James Drummond, the Duke of Perth was one of Prince Charles Edward Stuart's closest commanders. He was involved in the Siege of Carlisle. Clan Drummond fought as Jacobites at the Battle of Falkirk (1746) and the Battle of Culloden in 1746. For their support of the Jacobite Stewarts through the risings of 1715 and 1745 the property and titles of the Drummonds were twice forfeited. It was not until 1853, through an Act of Parliament, that the title of Earl of Perth and other forfeited titles were restored to George Drummond, who was also in the French peerage as a Baron.

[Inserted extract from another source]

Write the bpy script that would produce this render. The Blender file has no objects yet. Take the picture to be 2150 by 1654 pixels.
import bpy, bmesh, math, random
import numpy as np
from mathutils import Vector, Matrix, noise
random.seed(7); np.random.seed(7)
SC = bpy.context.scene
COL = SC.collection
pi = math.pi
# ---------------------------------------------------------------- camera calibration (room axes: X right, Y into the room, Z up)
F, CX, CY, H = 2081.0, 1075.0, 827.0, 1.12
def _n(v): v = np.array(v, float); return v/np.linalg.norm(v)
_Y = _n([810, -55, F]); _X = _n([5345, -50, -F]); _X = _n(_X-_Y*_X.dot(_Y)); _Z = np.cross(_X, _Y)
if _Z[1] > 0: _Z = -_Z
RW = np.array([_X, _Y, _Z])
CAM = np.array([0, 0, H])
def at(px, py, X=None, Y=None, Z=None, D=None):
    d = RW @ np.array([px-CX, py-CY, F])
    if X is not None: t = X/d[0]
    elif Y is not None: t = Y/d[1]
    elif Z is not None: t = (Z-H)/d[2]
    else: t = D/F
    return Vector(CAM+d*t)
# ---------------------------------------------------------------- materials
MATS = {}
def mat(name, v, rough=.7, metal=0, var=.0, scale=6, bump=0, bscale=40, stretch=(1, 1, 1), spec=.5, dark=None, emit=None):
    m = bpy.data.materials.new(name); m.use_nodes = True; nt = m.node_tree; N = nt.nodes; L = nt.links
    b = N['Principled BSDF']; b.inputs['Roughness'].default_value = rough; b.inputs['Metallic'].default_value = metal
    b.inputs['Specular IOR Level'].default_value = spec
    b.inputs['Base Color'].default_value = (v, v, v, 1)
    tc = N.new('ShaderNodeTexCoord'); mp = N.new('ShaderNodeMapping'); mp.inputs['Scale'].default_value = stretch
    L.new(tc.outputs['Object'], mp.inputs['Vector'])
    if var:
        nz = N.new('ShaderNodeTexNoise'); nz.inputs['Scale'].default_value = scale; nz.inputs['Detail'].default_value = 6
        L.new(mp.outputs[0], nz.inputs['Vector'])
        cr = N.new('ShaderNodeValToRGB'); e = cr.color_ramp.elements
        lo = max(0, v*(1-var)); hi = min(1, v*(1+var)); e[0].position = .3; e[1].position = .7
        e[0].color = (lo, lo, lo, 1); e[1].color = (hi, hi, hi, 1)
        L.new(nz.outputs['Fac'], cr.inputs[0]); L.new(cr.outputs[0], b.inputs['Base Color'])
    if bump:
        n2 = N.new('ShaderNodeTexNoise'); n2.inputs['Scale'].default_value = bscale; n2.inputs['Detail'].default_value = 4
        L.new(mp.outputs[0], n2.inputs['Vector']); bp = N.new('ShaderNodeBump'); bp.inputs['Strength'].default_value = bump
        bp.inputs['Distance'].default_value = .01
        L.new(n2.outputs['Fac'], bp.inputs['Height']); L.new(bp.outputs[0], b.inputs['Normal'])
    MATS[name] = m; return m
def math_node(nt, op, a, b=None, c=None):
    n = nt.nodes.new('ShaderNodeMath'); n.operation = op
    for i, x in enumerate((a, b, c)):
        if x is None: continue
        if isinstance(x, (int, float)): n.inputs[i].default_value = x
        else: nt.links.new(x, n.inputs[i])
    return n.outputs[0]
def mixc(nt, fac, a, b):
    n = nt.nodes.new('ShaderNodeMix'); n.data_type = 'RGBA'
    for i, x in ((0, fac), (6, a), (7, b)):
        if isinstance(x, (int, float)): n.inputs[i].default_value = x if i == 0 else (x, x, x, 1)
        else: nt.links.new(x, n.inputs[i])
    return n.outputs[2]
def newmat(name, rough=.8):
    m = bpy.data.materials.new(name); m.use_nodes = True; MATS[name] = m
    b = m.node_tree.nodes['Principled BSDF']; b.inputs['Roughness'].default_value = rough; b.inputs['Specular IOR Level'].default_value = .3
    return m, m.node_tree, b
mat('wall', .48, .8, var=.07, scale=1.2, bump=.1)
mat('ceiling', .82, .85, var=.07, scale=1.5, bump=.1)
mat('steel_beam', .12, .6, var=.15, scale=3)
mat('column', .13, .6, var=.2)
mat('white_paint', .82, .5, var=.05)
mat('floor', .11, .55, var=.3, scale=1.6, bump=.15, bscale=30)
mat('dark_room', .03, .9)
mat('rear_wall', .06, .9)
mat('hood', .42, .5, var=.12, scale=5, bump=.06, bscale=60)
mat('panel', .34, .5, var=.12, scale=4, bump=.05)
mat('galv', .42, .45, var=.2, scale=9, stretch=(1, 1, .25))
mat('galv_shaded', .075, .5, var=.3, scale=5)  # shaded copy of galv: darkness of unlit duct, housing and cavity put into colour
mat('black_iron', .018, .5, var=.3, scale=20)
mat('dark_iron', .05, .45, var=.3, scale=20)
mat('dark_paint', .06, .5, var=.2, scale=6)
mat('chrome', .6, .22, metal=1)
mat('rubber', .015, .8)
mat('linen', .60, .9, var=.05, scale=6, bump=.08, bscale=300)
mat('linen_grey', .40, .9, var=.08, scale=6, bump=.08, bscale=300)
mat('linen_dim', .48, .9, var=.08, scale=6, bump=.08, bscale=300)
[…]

Clan Drummond in the 20th Century

James Eric Drummond (1876-1951), 16th Earl of Perth, served as the first secretary-general of the League of Nations. Lord Perth, a Catholic, was also British ambassador to Rome, from 1933 to 1939, and was chief advisor on foreign publicity at the Ministry of Information during World War II.

His successor, John David Drummond, was able to buy back the family home, Stobhall Castle.


Clan Profile

The origin of the name Drummond comes from gaelic meaning "drum" and "onde", meaning "high ground".


Clan Motto

The Drummond Clan Motto is "Gang warily" which means "Go carefully". Although the motto would seem as a tiding for a safe journey, the motto is actually a warning to those outside of the clan


Clan Crest


Clan Castles

Drummond Castle was built in 1491 by Sir John Drummond.


Balmoral Castle was built in 1390 by Sir William Drummond.

Megginch Castle was home of Cherry Drummond, 16th Baroness Strange


Clan Septs

Begg, Brewer, Cargill, Doig, Grewar, Gruer, Maccrouther, Macgrewar, Macgrowther, Macgruder, Macgruther, MacRobbie.